What isn’t so complicated though is the fact that China is too big and too strong to be the target of “containment/encirclement” as was the Soviet Union, which was never an economic competitor of the United States or its imperialist allies and certainly did not hold a significant part of the U.S. debt, which was largely amassed to fight the cold war against the Soviet Union and its allies.

Although Horne’s chapter is titled, “China’s Peaceful Rise/U.S. Imperialism’s Inexorable Decline,” the first part of the title is something of a misnomer. Horne deals with a world in which the U.S. government and military is constantly frustrated by China’s refusal to toe its line, constantly seeking to make its rise anything but peaceful, China works with Iran and Venezuela. China maintains friendly relations with North Korea. While China is presented by U.S. media as an economic and potential military threat, the U.S. can’t really mobilize an economic and military bloc against it in Asia or globally, although it continues to try.

It cannot, I would say, certainly mobilize an ideological “holy war” against “Red China” like the not so good old days because too many people in the world are wearing the clothes and using the goods produced in “Red China” in the rich capitalist countries and also developing areas of their economies in cooperation with “Red China” in the poor countries.

India, a historic geopolitical rival of China, is now playing a new, greatly expanded, and complex role in the world economy and is improving relations with China significantly. Japan is also too powerful economically and also very unlikely to play the role in an “Asian NATO” that Britain played in a European NATO, that is a military partner of the U.S. against China

Horne also mentions that U.S. attempts to focus on China’s internal policies towards dissenters as it did against the Soviet Union won’t (the immediate complicated Tibet issue aside) play so well in much of the world. Particularly in Asia and Africa, the racist history of both U.S. and European imperialism and ongoing racist portrayals of Asian, African, and Latin American people are very visible to those peoples, if not to the Europeans and the North Americas whose media perpetrate those stereotypes.
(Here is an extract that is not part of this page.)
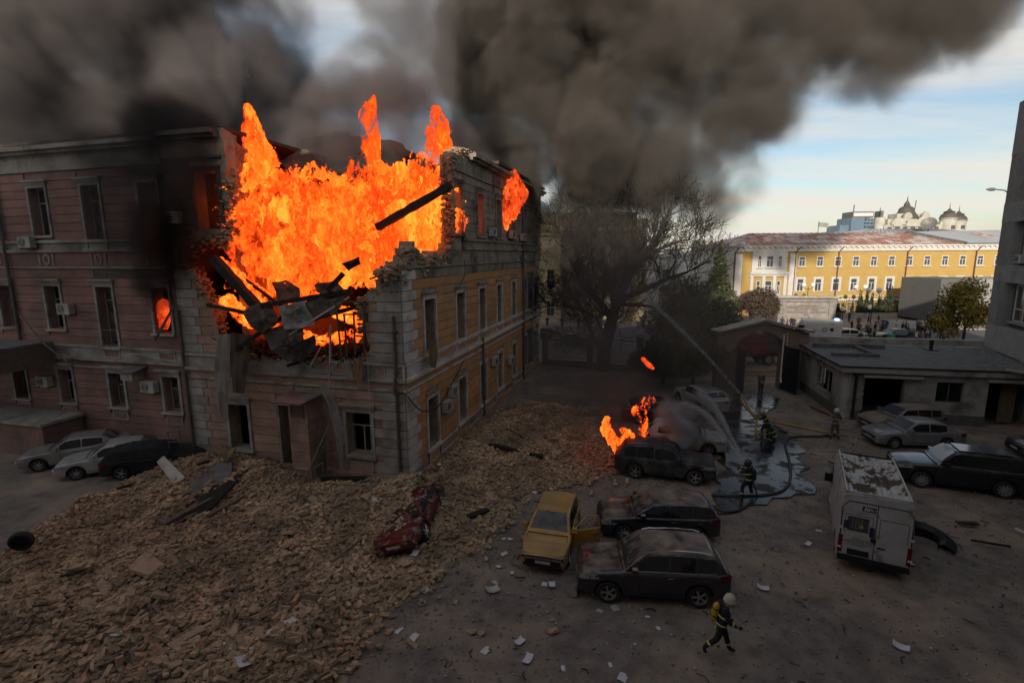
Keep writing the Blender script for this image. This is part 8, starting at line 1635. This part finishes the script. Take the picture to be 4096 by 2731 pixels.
# smoke over the left roof
pl_ = fill([(-39.91, 40, 18.86), (-37.71, 40, 30.81), (-21.47, 40, 30.71), (-19.09, 40, 26.75), (-18.21, 40, 22.65), (-19.85, 40, 18.73)], 33, 48, 80, 4.2, 6.0, .42, .55, 6) + fill([(-15.52, 33, 14.96), (-14.62, 33, 19.04), (-10.82, 33, 20.5), (-7.17, 33, 19.98), (-3.49, 33, 19.71), (-3.05, 33, 15.92)], 31.5, 36, 40, 1.5, 2.4, .5, .8, 16)
pl_ += chain((-18.07, 30, 16.46, 1.8, 1.3), (-17.46, 31, 18.55, 3, 1.4), (-17.64, 33, 20.54, 3.2, 1.1), (-20.43, 35, 23.23, 3.6, 0.8), (-24.23, 37, 26.1, 4, 0.4), n=5) + chain((-16.38, 33, 17.29, 1.5, 0.8), (-15.81, 34, 20.07, 2, 0.7), (-16.92, 35, 22.44, 2.4, 0.5), n=4) + chain((-13.51, 34, 18.25, 1.4, 0.6), (-12.07, 35, 20.59, 2, 0.55), (-9.72, 36, 22.73, 2, 0.5), n=5) + chain((-7.5, 34, 17.69, 1.6, 0.6), (-8.17, 35, 20.3, 2, 0.5), (-6.02, 36, 22.7, 2.6, 0.3), (-7.97, 38, 27.5, 4, 0.22), n=5) + chain((-4.57, 33, 18.72, 1, 0.5), (-5.15, 35, 22.87, 1.6, 0.35), (-6.04, 37, 27.04, 3, 0.2), n=5) + chain((-14.69, 33, 18.29, 1.3, 0.6), (-12.64, 33, 17.26, 1.4, 0.5), (-10.22, 34, 18.23, 1.4, 0.5), n=5)
o = puff_volume('smoke_cloud', pl_, smoke_mat('roof smoke', (.27, .245, .25), 1.0), (-48, 27, 13), (6, 50, 42), .34, .2, 1.0, seed=2, edge=.46, dens=1.3, detail=8, rough=.66, dw=.9, cap=.32, warp=.5); o['kind'] = 'stuff'; o['label'] = 'grey and black smoke hanging over the left roof and the fire'
# black column in front of the pink wing
pl_ = chain((-17.24, 25.2, 8.36, 0.95, 1), (-17.26, 24.8, 9.45, 1.3, 1), (-17.2, 24.8, 11.1, 1.9, 1), (-16.86, 24.8, 12.9, 2.3, 1), (-16.51, 24.9, 14.68, 2.6, 0.9), (-15.73, 25.5, 15.96, 2.6, 0.9), n=6) + chain((-15.44, 25, 10.26, 1, 0.6), (-14.96, 25, 12.71, 1.6, 0.7), (-14.54, 25, 14.69, 2, 0.8), n=5) + chain((-18.86, 24.8, 10.29, 1, 0.25), (-18.84, 24.8, 12.72, 1.6, 0.35), (-18.89, 24.9, 15.09, 2, 0.45), n=5) + fill([(-25.81, 24.8, 9.92), (-24.75, 24.8, 15.68), (-18.13, 24.8, 15.64), (-17.66, 24.8, 9.87)], 24, 26.5, 22, 2.2, 3.0, .035, .06, 15)
o = puff_volume('smoke_column', pl_, msb, (-33, 21, 6.3), (-11.5, 29.5, 18.5), .16, .45, 1.0, seed=3, edge=.95, dens=5.5, detail=6, cap=.42, warp=.5); o['kind'] = 'stuff'; o['label'] = 'black smoke pouring up the pink wing from the burning window'
# thin brown smoke over the yard by the bare tree and the burning cars
pl_ = fill([(2.13, 33, -0.38), (2.26, 33, 2.62), (4.51, 33, 6.09), (4.83, 33, 12.18), (8.4, 33, 12.16), (10.75, 33, 8.87), (13.19, 33, 5.46), (12.86, 33, 1.36), (9.47, 33, -1.04), (5.96, 33, -1.63)], 26, 41, 60, 2.6, 4.0, .14, .26, 8)
pl_ += chain((5.56, 25.2, 1.23, 1, 1.5), (5.12, 26, 2.62, 1.6, 1.5), (4.73, 28, 3.8, 2.1, 1), (5.8, 30, 5.44, 2.4, 0.5), n=5) + chain((6.73, 26, 2.61, 0.9, 1), (7.16, 27, 4.02, 1.2, 0.7), (6.86, 29, 5.6, 1.8, 0.3), n=4)
o = puff_volume('smoke_drift', pl_, smoke_mat('brown smoke', (.27, .235, .21), 1.0), (-1, 22.5, -.3), (16, 44, 17), .26, .3, .9, seed=4, edge=.7, dens=.8, detail=6, dw=1., cap=.34, warp=.5); o['kind'] = 'stuff'; o['label'] = 'brown smoke drifting over the yard round the bare tree'
pl_ = chain((7.21, 23.4, 0.55, 0.3, 0.7), (7.9, 24, 0.97, 0.65, 1), (8.57, 24.5, 1.69, 0.8, 0.8), (7.81, 25, 2.44, 0.9, 0.4), n=5) + chain((9.36, 24.8, 1.11, 0.4, 0.6), (9.34, 25.5, 2.04, 0.7, 0.5), n=4)
o = puff_volume('steam_cloud', pl_, mst, (4.4, 21.5, .3), (10.5, 28, 5.5), .1, .9, .6, seed=5, edge=.8, dens=8.); o['kind'] = 'stuff'; o['label'] = 'white steam rising off the burnt cars'
# ---------------- flames
def flame_mat(name, stops, strength, sc_=1.6, stretch=(1, 1, .55), alpha=(.36, .44), seed=0):
    m = bpy.data.materials.new(name); m.use_nodes = True; n = m.node_tree.nodes; l = m.node_tree.links; n.clear(); o = n.new('ShaderNodeOutputMaterial')
    tc_ = n.new('ShaderNodeTexCoord'); mp_ = n.new('ShaderNodeMapping'); mp_.inputs['Scale'].default_value = stretch; mp_.inputs['Location'].default_value = (seed, seed, 0); l.new(tc_.outputs['Object'], mp_.inputs[0])
    nz = n.new('ShaderNodeTexNoise'); nz.inputs['Scale'].default_value = sc_; nz.inputs['Detail'].default_value = 9; nz.inputs['Roughness'].default_value = .68; nz.inputs['Distortion'].default_value = .6; l.new(mp_.outputs[0], nz.inputs['Vector'])
    n2 = n.new('ShaderNodeTexNoise'); n2.inputs['Scale'].default_value = sc_*.18; n2.inputs['Detail'].default_value = 2; l.new(mp_.outputs[0], n2.inputs['Vector'])
    mm = n.new('ShaderNodeMath'); mm.operation = 'MULTIPLY_ADD'; l.new(n2.outputs['Fac'], mm.inputs[0]); mm.inputs[1].default_value = 1.15; l.new(nz.outputs['Fac'], mm.inputs[2]); ms_ = n.new('ShaderNodeMath'); ms_.operation = 'SUBTRACT'; l.new(mm.outputs[0], ms_.inputs[0]); ms_.inputs[1].default_value = .575
    cr = n.new('ShaderNodeValToRGB'); l.new(ms_.outputs[0], cr.inputs[0]); e = cr.color_ramp.elements
    while len(e) < len(stops): e.new(.5)
    for i, (p, c) in enumerate(stops): e[i].position = p; e[i].color = (*c, 1)
    em = n.new('ShaderNodeEmission'); em.inputs['Strength'].default_value = strength; l.new(cr.outputs[0], em.inputs['Color'])
    tr = n.new('ShaderNodeBsdfTransparent'); mr = n.new('ShaderNodeMapRange'); mr.inputs['From Min'].default_value = alpha[0]; mr.inputs['From Max'].default_value = alpha[1]; l.new(ms_.outputs[0], mr.inputs[0])
    mx_ = n.new('ShaderNodeMixShader'); l.new(mr.outputs[0], mx_.inputs[0]); l.new(tr.outputs[0], mx_.inputs[1]); l.new(em.outputs[0], mx_.inputs[2]); l.new(mx_.outputs[0], o.inputs[0]); return m
FS = [(.30, (.06, .004, .001)), (.40, (.34, .022, .002)), (.49, (.82, .058, .005)), (.61, (1, .11, .008)), (.78, (1, .25, .022))]
FR_ = [(.30, (.05, .004, .002)), (.45, (.35, .02, .004)), (.6, (.8, .07, .01)), (.75, (1, .2, .03))]
mfl = flame_mat('flame', FS, 1.2, 2.4, stretch=(1, 1, .5), alpha=(.37, .43)); mfr = flame_mat('red flame', FR_, .9, 2.6, seed=4, alpha=(.42, .52)); mfs = flame_mat('small flame', FS, 1.5, 6.0, seed=9, alpha=(.46, .53))
def flames(name, label, pts, lo, hi, res, m, nscale, namp, seed, thr=.25, group=None):
    o = puff_volume(name, pts, m, lo, hi, res, nscale, namp, stretch=(1, 1, .5), seed=seed, edge=.5, detail=7, rough=.72, to_mesh=thr, warp=.7); return tag(o, label, 'flames', group)
pl_ = []
for y0_, y1_, n_, po in ((25.0, 27.5, 60, [(-13.85, 26, 9.37), (-13.36, 26, 11.52), (-12.47, 26, 13.71), (-10.96, 26, 13.91), (-8.86, 26, 13.27), (-8.25, 26, 9.33), (-12.22, 26, 9.14)]), (26.0, 29, 60, [(-9.83, 27.5, 13.44), (-7.09, 27.5, 13.75), (-5.04, 27.5, 14.06), (-5, 27.5, 9.24), (-9.19, 27.5, 9.26)]), (29.6, 31, 46, [(-6.74, 30, 14.27), (-4.51, 30, 14.61), (-3.47, 30, 14.72), (-3.55, 30, 9.11), (-6.98, 30, 9.13)])): pl_ += fill(po, y0_, y1_, n_, .75, 1.25, 1, 1, 12)
pl_ += chain((-12.68, 26.3, 13.01, 1.2, 1), (-12.31, 26.3, 14.68, 0.95, 1), (-12.47, 26.3, 15.8, 0.65, 1), (-12.53, 26.3, 16.51, 0.4, 1), (-12.63, 26.3, 17.27, 0.2, 1), n=5)
flames('flames', 'huge orange flames filling the broken corner of the building', pl_, (-21, 23.8, 5), (1, 32.2, 19), .08, mfl, 1.25, 1.15, 1)
mo_ = bpy.data.objects['flames']; wv = puff_volume('flame_wisps', [(p[0], p[1]-.15, p[2]+.25, p[3]*1.12, 1) for p in pl_], flame_mat('flame wisps', FS, 1.2, 3.6, stretch=(1, 1, .4), alpha=(.53, .60), seed=7), (-21, 23.4, 5), (1, 32.2, 20), .10, 1.5, 1.2, stretch=(1, 1, .6), seed=21, edge=.5, detail=5, rough=.7, to_mesh=.15); wv.parent = mo_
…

Finally, although classic “spy scares” of the kind that led to political show trials in the U.S. in the late 1940s and 1950s have been floated in the case of Los Alamos scientist, Wen Ho Lee in the Clinton administration, they have so far fallen flat. While anything is possible, anti-Chinese spy scares and show trials to effectively create a hysteria about the China menace, whether that menace is defined as “red,” or military, or capitalist, seems at the moment to be very unlikely

Horne’s chapter is rich in fascinating and valuable detail about the rapidly changing world economic, political and military scene. “Globalization,” another name for imperialism to smug U.S. policy planners, is in many areas of the world creating relations between China and other nations and regions that undermine U.S. imperialism’s maneuvers.

Let me conclude this review of chapter three with a few comments. The first is that some critics on the left, I am sure will, contend that what China is doing in the Middle East, Africa, etc., isn’t that different from what the U.S. is doing in economic terms and is also “imperialist.” While I wouldn’t take that position, Horne doesn’t address the specific content China’s role in the world economy except to act as a counterweight to U.S. imperialism.

For the peoples of Africa, Asia, Latin America, will China’s role in the world really undermine global imperialism or will the U.S. China rivalry really end up like that old B movie, as the peoples of the world face a Chinese Frankenstein and a U.S. Wolfman?

Also, my fear from reading this chapter is that U.S. imperialism’s frustrations and defeats vis-à-vis China, may lead it to new interventions and military based conflicts, which would have disastrous consequences for the world. Just as the imperialist powers intervened over and over again with relative ease in terms of casualties in China, Africa, the Middle East in the late 19th early 20th century, seeing war as a simple way to get what they wanted until they finally found themselves trapped in a big war, the biggest in human history, there is a danger, I think, that U.S. imperialism will become more aggressive in its frustrations and defeats, unless the American people act now and in the future to both reject militarism and develop a peace policy that will undue the huge damage of the Bush administration and previous administrations.